Harvest VISTA Gleaning Coordinator VISTA Mary Pearl Ivy serves at OIC of Washington, a non-profit organization providing community services through federal, state and local funding sources. Mary Pearl’s focus is with the Emergency Food Assistance Program (TEFAP), which aims to supplement the diets of low-income Americans including the elderly by providing them with food and nutrition assistance at no cost. In addition to farm to table communications for the food bank, Mary Pearl recruits volunteers to work within a community garden, in hopes of providing accessibility to knowledge and resources for individuals to grow their own fresh foods.

In today’s hunger-fighting coalitions our bulk of the action in food banks, gleaning teams, distribution centers, and soup kitchens, etc comes from our volunteers. At the OIC of Washington in Yakima, there are many types of volunteers and reasons they serve, but the underlying reason for service is understanding the struggle through experience and wanting to help out to end that struggle; having team members who understand living within food insecurity and utilizing food banks are the key to best-serving the community.

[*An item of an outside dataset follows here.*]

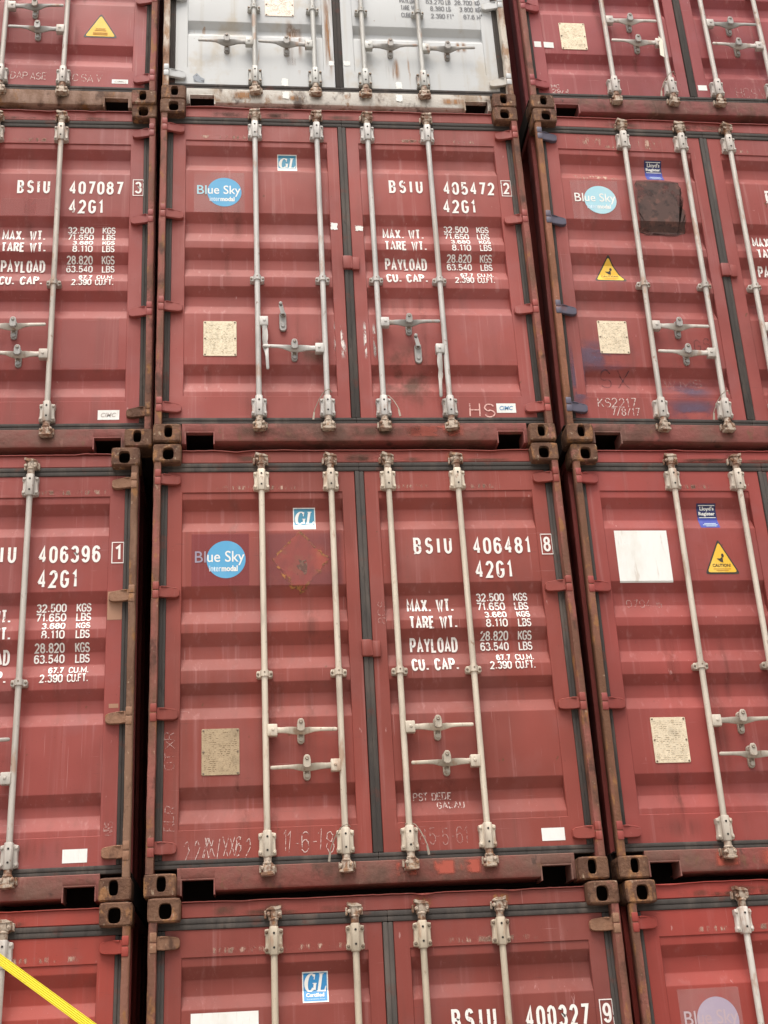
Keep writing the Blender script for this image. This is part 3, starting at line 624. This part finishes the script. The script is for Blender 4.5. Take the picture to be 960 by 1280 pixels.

When the staff is faced with a problem often the answer is pulled from experience. Example: when we get brown bananas, usually not the easiest thing to give out, our volunteers get excited! The reason for this excitement is all the ingredients to make a delicious banana milkshake are cost-free at the bank. When the volunteers are working with clients they are excited to share what meals and treats can be made with what we have to offer, which can be practiced to better equip clients to use what they are given. Another example of this is when the banks get loads and loads of perishables, (ie apples, pumpkins, grapes, veggies), the volunteers always know what to do with them. Since reorganizing the fresh/healthier options to be placed in front of the less healthy options we have seen volunteers able to give away boxes upon boxes of produce, knowing that they can use it for apple sauce, pumpkin soup, or salads. When volunteers offer this information, listen and respond with flyers that support their recommendations you’ll be surprised how items will fly off the shelves.

Not only are knowledgeable volunteers important in the distribution of food but also the harvesting of it; which is crucial not only for the quality of the produce but for the relationship with the growers. Providing volunteers with training and educational materials to reference helps not only informs our volunteers how to properly collect produce,  it also provides them with information on how to prepare even some of the more obscure foods we don’t necessarily eat every day. Pumpkins, for example, need to be harvested by cutting the stem and not ripping/holding the fruit by it; this preserves the pumpkin and prevents it from molding. Pumpkins have a great shelf life and many uses beyond jack-o-lanterns: roasted seeds; roasted pumpkin; curry; soup; and of course; pie. So when we harvested the seasonal staple with the help of Youth Build volunteers they were able to share not only the food itself but the information they learned with their families and community through the food bank.  A  mountain of 4,000 lbs of pumpkins were collected in just a couple of hours helping to feed and entertain roughly 400 families.

The knowledge and action that volunteers provide are undoubtedly one of the most valuable resources in the world.  Erma Bombeck once wrote that “Volunteers are the only human beings on the face of the earth who reflect this nation’s compassion, unselfish caring, patience, and just plain loving one another.” The time, energy and knowledge that volunteers share every day with their community exhibit how powerful love for a community can be; it literally moves mountains.